Por David W Brown. Originalmente publicado no Mental Floss.

Descrevendo o sistema de fios que integram a Internet, Neal Stepheson certa vez comparou a Terra a uma placa mãe. Desde cabos telefônicos suspensos em postes a cabos de fibra ótica enterrados, estamos rodeados de evidências de que, num nível básico, a Internet é realmente apenas um espaguete formado por fios realmente longos. Mas o que nós vemos é apenas uma pequena parte da forma física da rede. O resto pode ser encontrado na mais fria profundeza do oceano. Veja dez coisas que talvez você não saiba sobre o sistema de cabos submarinos da Internet.
1. A instalação dos cabos é lenta, tediosa e trabalhosa

Foto: Reuters/Landov

99% dos dados internacionais são transmitidos por fios submersos no oceano, chamados cabos de comunicação submarina. No total, eles têm centenas de milhares de quilômetros de comprimento e podem estar tão abaixo do nível do mar quanto o Everest é alto. Os cabos são instalados por navios especiais chamados lança-cabos. É mais do que uma questão de soltar os cabos com âncoras amarradas a eles – os cabos devem se manter nas superfícies planas do fundo do mar, e é importante evitar recifes de corais, navios afundados, leitos de peixes, outros habitats naturais e obstruções em geral. O diâmetro de um cabo de águas rasas é aproximadamente o mesmo de uma lata de refrigerante, enquanto os cabos de águas profundas são muito mais finos – aproximadamente a espessura de uma canetinha. Essa diferença está relacionada à vulnerabilidade – não há muita coisa acontecendo a 8.000 metros abaixo do nível do mar. Consequentemente, há menos necessidade de cabos com proteção galvanizada. Os cabos que ficam em áreas rasas são enterrados com a ajuda de jatos d’água de alta pressão. Embora o preço por quilômetro de instalação mude de acordo com o comprimento total e destino, passar cabos pelo oceano invariavelmente custa centenas de milhões de dólares.

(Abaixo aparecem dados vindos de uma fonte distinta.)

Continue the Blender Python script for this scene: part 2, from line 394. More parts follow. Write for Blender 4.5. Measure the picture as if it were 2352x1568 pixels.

2. Tubarões estão tentando comer a internet

Não há um acordo do porquê, exatamente, tubarões gostam de mastigar cabos de comunicação submarinos. Talvez tenha algo a ver com os campos magnéticos. Talvez eles sejam apenas curiosos. Talvez eles estejam tentando desestabilizar nossa infraestrutura de comunicação antes de montar um ataque terrestre (minha teoria). O fato é que os tubarões estão mastigando e, por vezes, danificando a Internet. Em resposta, empresas como a Google estão protegendo os cabos com arames a prova de tubarões.

3. A internet submarina é tão vulnerável quanto a subterrânea
Parece que, a cada dois anos, algum trabalhador da construção bem intencionado engata a marcha no trator e derruba a Netflix em um continente. Enquanto o oceano está livre de equipamentos de construção que possam se combinar para formar o Devastador, há muitas ameaças aquáticas para os cabos submarinos. Tubarões à parte, a Internet está sempre em risco de ser interrompida por âncoras de barcos, ser arrastada por navios de pesca ou derrubada por desastres naturais. Uma empresa situada em Toronto, no Canadá, propôs passar um cabo através do Ártico para conectar Tóquio e Londres. Isso já foi considerado impossível, mas as mudanças climáticas e o derretimento das calotas polares colocaram essa proposta na categoria de factível, mas muita cara.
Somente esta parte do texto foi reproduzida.